• [Stated exercise]: Extract each line of the data below exactly as written.

══════

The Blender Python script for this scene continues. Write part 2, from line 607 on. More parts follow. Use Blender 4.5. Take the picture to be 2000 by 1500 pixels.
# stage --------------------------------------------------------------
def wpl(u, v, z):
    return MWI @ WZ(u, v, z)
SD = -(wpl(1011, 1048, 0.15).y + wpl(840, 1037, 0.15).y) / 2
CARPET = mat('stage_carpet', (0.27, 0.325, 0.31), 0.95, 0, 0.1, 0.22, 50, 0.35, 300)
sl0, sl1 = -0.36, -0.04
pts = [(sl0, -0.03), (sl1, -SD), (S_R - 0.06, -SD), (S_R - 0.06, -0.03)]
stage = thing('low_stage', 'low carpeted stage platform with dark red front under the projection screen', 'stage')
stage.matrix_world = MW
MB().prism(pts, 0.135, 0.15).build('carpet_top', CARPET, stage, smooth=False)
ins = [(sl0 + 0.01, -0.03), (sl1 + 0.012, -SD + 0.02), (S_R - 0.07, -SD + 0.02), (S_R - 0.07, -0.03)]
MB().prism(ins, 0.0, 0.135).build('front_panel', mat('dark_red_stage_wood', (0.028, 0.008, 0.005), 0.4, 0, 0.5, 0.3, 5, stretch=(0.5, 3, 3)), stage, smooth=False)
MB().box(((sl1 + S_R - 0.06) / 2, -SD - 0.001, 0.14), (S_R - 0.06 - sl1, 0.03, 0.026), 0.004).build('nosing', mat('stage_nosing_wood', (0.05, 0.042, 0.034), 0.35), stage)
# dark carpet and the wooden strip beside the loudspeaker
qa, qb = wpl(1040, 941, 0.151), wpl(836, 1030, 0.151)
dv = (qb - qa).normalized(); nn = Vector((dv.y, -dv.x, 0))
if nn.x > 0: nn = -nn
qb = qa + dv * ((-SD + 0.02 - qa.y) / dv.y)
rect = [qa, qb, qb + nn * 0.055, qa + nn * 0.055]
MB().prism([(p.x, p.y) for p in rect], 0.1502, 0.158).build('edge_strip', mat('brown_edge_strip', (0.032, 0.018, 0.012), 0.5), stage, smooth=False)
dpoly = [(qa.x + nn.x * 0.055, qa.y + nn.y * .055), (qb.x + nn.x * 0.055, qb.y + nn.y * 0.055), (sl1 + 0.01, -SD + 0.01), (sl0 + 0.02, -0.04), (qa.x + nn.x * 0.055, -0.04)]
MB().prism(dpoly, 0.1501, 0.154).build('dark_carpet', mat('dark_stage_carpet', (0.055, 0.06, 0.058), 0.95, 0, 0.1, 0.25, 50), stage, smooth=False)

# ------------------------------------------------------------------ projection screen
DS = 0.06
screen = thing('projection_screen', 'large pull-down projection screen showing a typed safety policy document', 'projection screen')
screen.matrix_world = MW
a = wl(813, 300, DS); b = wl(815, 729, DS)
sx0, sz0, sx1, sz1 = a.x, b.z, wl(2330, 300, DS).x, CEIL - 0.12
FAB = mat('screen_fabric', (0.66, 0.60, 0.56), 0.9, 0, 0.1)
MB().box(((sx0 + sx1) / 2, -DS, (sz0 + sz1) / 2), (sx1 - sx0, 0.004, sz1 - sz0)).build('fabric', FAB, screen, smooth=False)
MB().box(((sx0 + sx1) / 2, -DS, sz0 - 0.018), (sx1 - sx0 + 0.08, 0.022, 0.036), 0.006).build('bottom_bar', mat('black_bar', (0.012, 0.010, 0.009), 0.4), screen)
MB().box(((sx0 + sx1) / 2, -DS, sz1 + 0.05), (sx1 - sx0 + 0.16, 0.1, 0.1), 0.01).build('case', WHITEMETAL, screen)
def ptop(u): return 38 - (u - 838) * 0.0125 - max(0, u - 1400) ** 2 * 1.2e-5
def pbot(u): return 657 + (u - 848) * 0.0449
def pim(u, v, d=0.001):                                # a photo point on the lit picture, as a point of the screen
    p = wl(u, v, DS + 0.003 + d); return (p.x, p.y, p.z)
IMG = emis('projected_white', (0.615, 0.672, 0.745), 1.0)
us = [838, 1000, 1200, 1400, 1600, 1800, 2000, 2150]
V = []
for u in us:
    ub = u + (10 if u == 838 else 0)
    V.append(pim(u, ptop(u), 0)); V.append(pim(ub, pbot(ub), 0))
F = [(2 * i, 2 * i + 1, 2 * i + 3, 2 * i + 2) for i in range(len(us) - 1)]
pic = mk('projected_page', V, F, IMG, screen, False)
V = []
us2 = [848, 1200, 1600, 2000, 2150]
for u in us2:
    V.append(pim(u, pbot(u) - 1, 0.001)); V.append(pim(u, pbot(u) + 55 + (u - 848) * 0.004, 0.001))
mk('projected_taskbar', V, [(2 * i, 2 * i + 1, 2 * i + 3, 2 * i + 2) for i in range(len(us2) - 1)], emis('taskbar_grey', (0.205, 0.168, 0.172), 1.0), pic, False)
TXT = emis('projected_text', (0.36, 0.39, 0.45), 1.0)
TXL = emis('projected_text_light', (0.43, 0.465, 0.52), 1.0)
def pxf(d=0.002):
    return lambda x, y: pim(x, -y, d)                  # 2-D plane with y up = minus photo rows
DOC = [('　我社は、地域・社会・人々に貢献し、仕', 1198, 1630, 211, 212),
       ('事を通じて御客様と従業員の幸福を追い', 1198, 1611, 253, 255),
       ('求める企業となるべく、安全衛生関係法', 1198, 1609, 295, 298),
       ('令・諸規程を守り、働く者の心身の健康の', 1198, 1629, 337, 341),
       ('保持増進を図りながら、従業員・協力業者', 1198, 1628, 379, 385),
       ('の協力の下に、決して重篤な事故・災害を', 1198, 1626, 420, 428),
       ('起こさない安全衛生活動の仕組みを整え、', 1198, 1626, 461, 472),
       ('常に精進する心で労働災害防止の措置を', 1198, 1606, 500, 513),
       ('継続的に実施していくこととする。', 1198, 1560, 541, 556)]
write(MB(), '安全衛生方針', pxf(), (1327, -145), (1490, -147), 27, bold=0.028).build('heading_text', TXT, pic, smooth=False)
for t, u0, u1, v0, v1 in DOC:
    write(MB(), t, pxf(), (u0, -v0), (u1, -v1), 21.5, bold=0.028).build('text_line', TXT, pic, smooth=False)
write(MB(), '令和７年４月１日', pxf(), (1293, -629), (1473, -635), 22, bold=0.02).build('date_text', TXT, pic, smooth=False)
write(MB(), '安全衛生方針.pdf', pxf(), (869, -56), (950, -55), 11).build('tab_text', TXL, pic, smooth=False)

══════

• [Solution to this task]:
The Blender Python script for this scene continues. Write part 2, from line 607 on. More parts follow. Use Blender 4.5. Take the picture to be 2000 by 1500 pixels.
# stage --------------------------------------------------------------
def wpl(u, v, z):
    return MWI @ WZ(u, v, z)
SD = -(wpl(1011, 1048, 0.15).y + wpl(840, 1037, 0.15).y) / 2
CARPET = mat('stage_carpet', (0.27, 0.325, 0.31), 0.95, 0, 0.1, 0.22, 50, 0.35, 300)
sl0, sl1 = -0.36, -0.04
pts = [(sl0, -0.03), (sl1, -SD), (S_R - 0.06, -SD), (S_R - 0.06, -0.03)]
stage = thing('low_stage', 'low carpeted stage platform with dark red front under the projection screen', 'stage')
stage.matrix_world = MW
MB().prism(pts, 0.135, 0.15).build('carpet_top', CARPET, stage, smooth=False)
ins = [(sl0 + 0.01, -0.03), (sl1 + 0.012, -SD + 0.02), (S_R - 0.07, -SD + 0.02), (S_R - 0.07, -0.03)]
MB().prism(ins, 0.0, 0.135).build('front_panel', mat('dark_red_stage_wood', (0.028, 0.008, 0.005), 0.4, 0, 0.5, 0.3, 5, stretch=(0.5, 3, 3)), stage, smooth=False)
MB().box(((sl1 + S_R - 0.06) / 2, -SD - 0.001, 0.14), (S_R - 0.06 - sl1, 0.03, 0.026), 0.004).build('nosing', mat('stage_nosing_wood', (0.05, 0.042, 0.034), 0.35), stage)
# dark carpet and the wooden strip beside the loudspeaker
qa, qb = wpl(1040, 941, 0.151), wpl(836, 1030, 0.151)
dv = (qb - qa).normalized(); nn = Vector((dv.y, -dv.x, 0))
if nn.x > 0: nn = -nn
qb = qa + dv * ((-SD + 0.02 - qa.y) / dv.y)
rect = [qa, qb, qb + nn * 0.055, qa + nn * 0.055]
MB().prism([(p.x, p.y) for p in rect], 0.1502, 0.158).build('edge_strip', mat('brown_edge_strip', (0.032, 0.018, 0.012), 0.5), stage, smooth=False)
dpoly = [(qa.x + nn.x * 0.055, qa.y + nn.y * .055), (qb.x + nn.x * 0.055, qb.y + nn.y * 0.055), (sl1 + 0.01, -SD + 0.01), (sl0 + 0.02, -0.04), (qa.x + nn.x * 0.055, -0.04)]
MB().prism(dpoly, 0.1501, 0.154).build('dark_carpet', mat('dark_stage_carpet', (0.055, 0.06, 0.058), 0.95, 0, 0.1, 0.25, 50), stage, smooth=False)

# ------------------------------------------------------------------ projection screen
DS = 0.06
screen = thing('projection_screen', 'large pull-down projection screen showing a typed safety policy document', 'projection screen')
screen.matrix_world = MW
a = wl(813, 300, DS); b = wl(815, 729, DS)
sx0, sz0, sx1, sz1 = a.x, b.z, wl(2330, 300, DS).x, CEIL - 0.12
FAB = mat('screen_fabric', (0.66, 0.60, 0.56), 0.9, 0, 0.1)
MB().box(((sx0 + sx1) / 2, -DS, (sz0 + sz1) / 2), (sx1 - sx0, 0.004, sz1 - sz0)).build('fabric', FAB, screen, smooth=False)
MB().box(((sx0 + sx1) / 2, -DS, sz0 - 0.018), (sx1 - sx0 + 0.08, 0.022, 0.036), 0.006).build('bottom_bar', mat('black_bar', (0.012, 0.010, 0.009), 0.4), screen)
MB().box(((sx0 + sx1) / 2, -DS, sz1 + 0.05), (sx1 - sx0 + 0.16, 0.1, 0.1), 0.01).build('case', WHITEMETAL, screen)
def ptop(u): return 38 - (u - 838) * 0.0125 - max(0, u - 1400) ** 2 * 1.2e-5
def pbot(u): return 657 + (u - 848) * 0.0449
def pim(u, v, d=0.001):                                # a photo point on the lit picture, as a point of the screen
    p = wl(u, v, DS + 0.003 + d); return (p.x, p.y, p.z)
IMG = emis('projected_white', (0.615, 0.672, 0.745), 1.0)
us = [838, 1000, 1200, 1400, 1600, 1800, 2000, 2150]
V = []
for u in us:
    ub = u + (10 if u == 838 else 0)
    V.append(pim(u, ptop(u), 0)); V.append(pim(ub, pbot(ub), 0))
F = [(2 * i, 2 * i + 1, 2 * i + 3, 2 * i + 2) for i in range(len(us) - 1)]
pic = mk('projected_page', V, F, IMG, screen, False)
V = []
us2 = [848, 1200, 1600, 2000, 2150]
for u in us2:
    V.append(pim(u, pbot(u) - 1, 0.001)); V.append(pim(u, pbot(u) + 55 + (u - 848) * 0.004, 0.001))
mk('projected_taskbar', V, [(2 * i, 2 * i + 1, 2 * i + 3, 2 * i + 2) for i in range(len(us2) - 1)], emis('taskbar_grey', (0.205, 0.168, 0.172), 1.0), pic, False)
TXT = emis('projected_text', (0.36, 0.39, 0.45), 1.0)
TXL = emis('projected_text_light', (0.43, 0.465, 0.52), 1.0)
def pxf(d=0.002):
    return lambda x, y: pim(x, -y, d)                  # 2-D plane with y up = minus photo rows
DOC = [('　我社は、地域・社会・人々に貢献し、仕', 1198, 1630, 211, 212),
       ('事を通じて御客様と従業員の幸福を追い', 1198, 1611, 253, 255),
       ('求める企業となるべく、安全衛生関係法', 1198, 1609, 295, 298),
       ('令・諸規程を守り、働く者の心身の健康の', 1198, 1629, 337, 341),
       ('保持増進を図りながら、従業員・協力業者', 1198, 1628, 379, 385),
       ('の協力の下に、決して重篤な事故・災害を', 1198, 1626, 420, 428),
       ('起こさない安全衛生活動の仕組みを整え、', 1198, 1626, 461, 472),
       ('常に精進する心で労働災害防止の措置を', 1198, 1606, 500, 513),
       ('継続的に実施していくこととする。', 1198, 1560, 541, 556)]
write(MB(), '安全衛生方針', pxf(), (1327, -145), (1490, -147), 27, bold=0.028).build('heading_text', TXT, pic, smooth=False)
for t, u0, u1, v0, v1 in DOC:
    write(MB(), t, pxf(), (u0, -v0), (u1, -v1), 21.5, bold=0.028).build('text_line', TXT, pic, smooth=False)
write(MB(), '令和７年４月１日', pxf(), (1293, -629), (1473, -635), 22, bold=0.02).build('date_text', TXT, pic, smooth=False)
write(MB(), '安全衛生方針.pdf', pxf(), (869, -56), (950, -55), 11).build('tab_text', TXL, pic, smooth=False)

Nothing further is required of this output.